MORE: Obama Wonks It Up in Education Speech (Karl Vick, Washington Post) In his prepared speech on education, Barack Obama included a great deal to answer the charge that his campaign is long on soaring rhetoric and short on the earthbound specifics required to actually govern. For more than 20 minutes, the Illinois Democrat laced the language of uplift and challenge with the acronyms of education and reform: GEAR UP and TRIO, a proposed Service Scholarship program to replace retiring teachers, a Teacher Residency Program to recruit them at mid-career from other professions, and the Career Ladder Initiative to reward teachers who mentor others.

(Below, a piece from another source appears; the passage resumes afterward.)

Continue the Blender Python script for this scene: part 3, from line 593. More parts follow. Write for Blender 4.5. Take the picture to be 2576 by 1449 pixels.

CHAMPIONS OF TRANSPARENCY CLOSE FUNDRAISERS (Josh Gerstein, New York Sun) Both Senator McCain and Senator Obama have reputations as crusaders for transparency in government and campaign finance, but neither presidential contender has shown much interest in letting the sun shine in on their own fund-raising events. Press accounts of fund-raisers President Bush held with Mr. McCain in Phoenix on Tuesday night focused on a decision to move the events to a private home to accommodate Mr. McCain’s desire not to spend a lot of time on camera with the outgoing president, who is suffering from dismal approval ratings. However, little of the news coverage dwelled on or explored the decision by the senator of Arizona to exclude reporters and press photographers from virtually all of his fund-raising events. Mr. Obama skewered Mr. McCain for the secrecy surrounding the joint fund-raiser with Mr. Bush, which produced only a few seconds of video of the president and the presumptive Republican nominee together at a nearby airport… Some reporters said Mr. Obama’s critique would have had more credibility had he not followed it up by excluding cameras from his own fund-raiser yesterday at a Denver hotel… The level of access to presidential fund-raising at the moment is far more limited than in 2000 or 2004, according to reporters who covered those races.